Puls rynku
2018-06-26 10:08 | Ameryka po południu |
Raporty codzienne |
Wykres wysoko
Eurodolar pozycjonuje się relatywnie wysoko, bo przy 1,1690. Ale nad ranem i tak był jeszcze wyżej, nawet przy 1,1720. Tak więc od tego czasu notowania się obniżyły. Wypada to uznać raczej za korektę niźli za coś wywołanego klarownymi czynnikami fundamentalnymi.
W tle toczy się wojna handlowa USA z... całym światem? Na pewno z Chinami, Unią Europejską czy Kanadą. Chiny i UE zacieśniają tymczasem współpracę, posługując się sloganami o wolnym handlu, obustronnych korzyściach i multi-lateralnych kontraktach celnych.
Rynek najwidoczniej uznaje, że w takim układzie pozycja Trumpa słabnie, może nawet długofalowo. W tym pewnie należy doszukiwać się przyczyn umocnienia euro. W przyszłości ważna będzie też polityka EBC - która w końcu stanie się bardziej jastrzębia. Na przykład z końcem roku ma się zakończyć operacja QE, potem będzie można rozmawiać o podwyżkach stóp. Z kolei to, że Fed podwyższy stopy jeszcze dwa razy w tym roku, czyli razem cztery, jest na razie dość silnie wycenione. Swoje robi też wsparcie techniczne w okolicach 1,15.

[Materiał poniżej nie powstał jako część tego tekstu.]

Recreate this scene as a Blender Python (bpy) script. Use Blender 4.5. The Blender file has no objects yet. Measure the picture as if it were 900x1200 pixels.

Co do danych makro, to tak naprawdę pojawią się one po południu. O 15:00 poznamy indeks cen domów S&P/Case-Shiller, o 16:00 indeks zaufania konsumentów Conference Board - i równocześnie wskaźnik Richmond Fed. Są to więc wszystko dane z USA. Poza tym o 19:45 wypowie się p. Kaplan z Fed, o 20:00 natomiast p. Bostic. O 22:40 American Petroleum Institute oceni tygodniową zmianę zapasów paliw.
Temat PLN
Euro-złoty zaliczył wczoraj i dziś rano maksima przy 4,3470-80. To nowe kursy, wyższe nawet niż szczyty z końcówki maja. Teraz mamy lekką korektę, ale euro nadal pozostaje silne. Mamy 4,3370.
Co się tyczy pary dolarowej, to tutaj widizmy 3,7120. Deprecjacja PLN przyhamowała parę dni temu, ale późniejsza aprecjacja - też. Para funtowa jest na poziomie 4,9270. W ubiegłym tygodniu notowano 4,9540. Można przypomnieć, że w piątek poznamy odczyt dynamiki PKB Wielkiej Brytanii - rewizję wyniku za I kw. 2018.